Print the data exactly as it is given, please.
= = = = = = =
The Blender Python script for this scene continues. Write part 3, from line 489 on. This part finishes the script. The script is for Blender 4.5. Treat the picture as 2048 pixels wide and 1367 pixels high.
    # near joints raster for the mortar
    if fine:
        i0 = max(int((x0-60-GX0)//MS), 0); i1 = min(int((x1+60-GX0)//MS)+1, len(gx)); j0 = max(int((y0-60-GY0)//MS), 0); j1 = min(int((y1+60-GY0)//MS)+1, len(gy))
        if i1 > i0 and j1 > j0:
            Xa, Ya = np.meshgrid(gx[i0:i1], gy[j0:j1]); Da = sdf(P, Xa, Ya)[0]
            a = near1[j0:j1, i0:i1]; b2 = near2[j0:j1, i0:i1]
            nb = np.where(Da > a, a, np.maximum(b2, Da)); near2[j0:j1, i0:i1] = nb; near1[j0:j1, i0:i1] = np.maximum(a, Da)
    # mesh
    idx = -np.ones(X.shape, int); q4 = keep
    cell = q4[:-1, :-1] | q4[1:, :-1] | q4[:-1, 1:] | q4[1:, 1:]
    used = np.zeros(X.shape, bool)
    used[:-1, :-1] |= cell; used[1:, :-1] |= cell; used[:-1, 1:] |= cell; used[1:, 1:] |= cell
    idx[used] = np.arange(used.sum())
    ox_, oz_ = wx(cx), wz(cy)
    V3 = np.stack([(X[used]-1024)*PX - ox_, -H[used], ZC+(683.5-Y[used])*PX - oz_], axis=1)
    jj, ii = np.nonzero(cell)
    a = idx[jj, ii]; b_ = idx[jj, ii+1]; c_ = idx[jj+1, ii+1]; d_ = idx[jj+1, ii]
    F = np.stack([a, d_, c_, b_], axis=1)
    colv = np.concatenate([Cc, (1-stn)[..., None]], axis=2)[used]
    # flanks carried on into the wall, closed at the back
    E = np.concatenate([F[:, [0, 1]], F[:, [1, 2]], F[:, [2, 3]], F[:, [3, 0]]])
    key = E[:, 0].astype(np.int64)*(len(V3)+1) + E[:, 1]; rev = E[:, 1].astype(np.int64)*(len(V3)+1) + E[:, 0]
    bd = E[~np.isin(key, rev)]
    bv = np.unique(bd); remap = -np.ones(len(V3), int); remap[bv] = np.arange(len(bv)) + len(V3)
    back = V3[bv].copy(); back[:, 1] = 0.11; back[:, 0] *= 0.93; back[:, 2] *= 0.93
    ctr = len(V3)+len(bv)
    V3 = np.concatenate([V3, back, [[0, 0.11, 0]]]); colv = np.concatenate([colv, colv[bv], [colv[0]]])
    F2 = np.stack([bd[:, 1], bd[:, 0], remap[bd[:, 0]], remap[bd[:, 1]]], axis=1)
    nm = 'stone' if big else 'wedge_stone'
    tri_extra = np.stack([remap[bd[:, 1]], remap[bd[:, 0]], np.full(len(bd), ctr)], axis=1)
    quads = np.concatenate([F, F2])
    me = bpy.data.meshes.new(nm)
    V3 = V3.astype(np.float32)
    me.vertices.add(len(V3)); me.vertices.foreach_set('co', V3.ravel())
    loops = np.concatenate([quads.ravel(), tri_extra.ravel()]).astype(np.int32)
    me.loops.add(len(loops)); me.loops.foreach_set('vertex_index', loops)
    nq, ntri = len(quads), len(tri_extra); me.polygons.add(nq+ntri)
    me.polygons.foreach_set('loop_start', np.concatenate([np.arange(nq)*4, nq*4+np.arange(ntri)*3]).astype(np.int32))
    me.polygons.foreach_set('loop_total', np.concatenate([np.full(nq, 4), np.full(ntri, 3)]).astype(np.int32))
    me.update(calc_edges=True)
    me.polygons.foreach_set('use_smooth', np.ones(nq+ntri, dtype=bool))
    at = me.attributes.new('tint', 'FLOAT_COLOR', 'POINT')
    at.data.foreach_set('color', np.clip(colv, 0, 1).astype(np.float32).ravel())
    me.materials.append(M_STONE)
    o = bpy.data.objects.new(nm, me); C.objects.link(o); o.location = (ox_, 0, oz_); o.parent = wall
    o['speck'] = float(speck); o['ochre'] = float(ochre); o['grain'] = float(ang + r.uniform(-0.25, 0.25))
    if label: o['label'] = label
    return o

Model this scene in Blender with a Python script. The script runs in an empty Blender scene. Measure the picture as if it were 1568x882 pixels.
= = = = = = =
* **Written response**:
The Blender Python script for this scene continues. Write part 3, from line 489 on. This part finishes the script. The script is for Blender 4.5. Treat the picture as 2048 pixels wide and 1367 pixels high.
    # near joints raster for the mortar
    if fine:
        i0 = max(int((x0-60-GX0)//MS), 0); i1 = min(int((x1+60-GX0)//MS)+1, len(gx)); j0 = max(int((y0-60-GY0)//MS), 0); j1 = min(int((y1+60-GY0)//MS)+1, len(gy))
        if i1 > i0 and j1 > j0:
            Xa, Ya = np.meshgrid(gx[i0:i1], gy[j0:j1]); Da = sdf(P, Xa, Ya)[0]
            a = near1[j0:j1, i0:i1]; b2 = near2[j0:j1, i0:i1]
            nb = np.where(Da > a, a, np.maximum(b2, Da)); near2[j0:j1, i0:i1] = nb; near1[j0:j1, i0:i1] = np.maximum(a, Da)
    # mesh
    idx = -np.ones(X.shape, int); q4 = keep
    cell = q4[:-1, :-1] | q4[1:, :-1] | q4[:-1, 1:] | q4[1:, 1:]
    used = np.zeros(X.shape, bool)
    used[:-1, :-1] |= cell; used[1:, :-1] |= cell; used[:-1, 1:] |= cell; used[1:, 1:] |= cell
    idx[used] = np.arange(used.sum())
    ox_, oz_ = wx(cx), wz(cy)
    V3 = np.stack([(X[used]-1024)*PX - ox_, -H[used], ZC+(683.5-Y[used])*PX - oz_], axis=1)
    jj, ii = np.nonzero(cell)
    a = idx[jj, ii]; b_ = idx[jj, ii+1]; c_ = idx[jj+1, ii+1]; d_ = idx[jj+1, ii]
    F = np.stack([a, d_, c_, b_], axis=1)
    colv = np.concatenate([Cc, (1-stn)[..., None]], axis=2)[used]
    # flanks carried on into the wall, closed at the back
    E = np.concatenate([F[:, [0, 1]], F[:, [1, 2]], F[:, [2, 3]], F[:, [3, 0]]])
    key = E[:, 0].astype(np.int64)*(len(V3)+1) + E[:, 1]; rev = E[:, 1].astype(np.int64)*(len(V3)+1) + E[:, 0]
    bd = E[~np.isin(key, rev)]
    bv = np.unique(bd); remap = -np.ones(len(V3), int); remap[bv] = np.arange(len(bv)) + len(V3)
    back = V3[bv].copy(); back[:, 1] = 0.11; back[:, 0] *= 0.93; back[:, 2] *= 0.93
    ctr = len(V3)+len(bv)
    V3 = np.concatenate([V3, back, [[0, 0.11, 0]]]); colv = np.concatenate([colv, colv[bv], [colv[0]]])
    F2 = np.stack([bd[:, 1], bd[:, 0], remap[bd[:, 0]], remap[bd[:, 1]]], axis=1)
    nm = 'stone' if big else 'wedge_stone'
    tri_extra = np.stack([remap[bd[:, 1]], remap[bd[:, 0]], np.full(len(bd), ctr)], axis=1)
    quads = np.concatenate([F, F2])
    me = bpy.data.meshes.new(nm)
    V3 = V3.astype(np.float32)
    me.vertices.add(len(V3)); me.vertices.foreach_set('co', V3.ravel())
    loops = np.concatenate([quads.ravel(), tri_extra.ravel()]).astype(np.int32)
    me.loops.add(len(loops)); me.loops.foreach_set('vertex_index', loops)
    nq, ntri = len(quads), len(tri_extra); me.polygons.add(nq+ntri)
    me.polygons.foreach_set('loop_start', np.concatenate([np.arange(nq)*4, nq*4+np.arange(ntri)*3]).astype(np.int32))
    me.polygons.foreach_set('loop_total', np.concatenate([np.full(nq, 4), np.full(ntri, 3)]).astype(np.int32))
    me.update(calc_edges=True)
    me.polygons.foreach_set('use_smooth', np.ones(nq+ntri, dtype=bool))
    at = me.attributes.new('tint', 'FLOAT_COLOR', 'POINT')
    at.data.foreach_set('color', np.clip(colv, 0, 1).astype(np.float32).ravel())
    me.materials.append(M_STONE)
    o = bpy.data.objects.new(nm, me); C.objects.link(o); o.location = (ox_, 0, oz_); o.parent = wall
    o['speck'] = float(speck); o['ochre'] = float(ochre); o['grain'] = float(ang + r.uniform(-0.25, 0.25))
    if label: o['label'] = label
    return o

Model this scene in Blender with a Python script. The script runs in an empty Blender scene. Measure the picture as if it were 1568x882 pixels.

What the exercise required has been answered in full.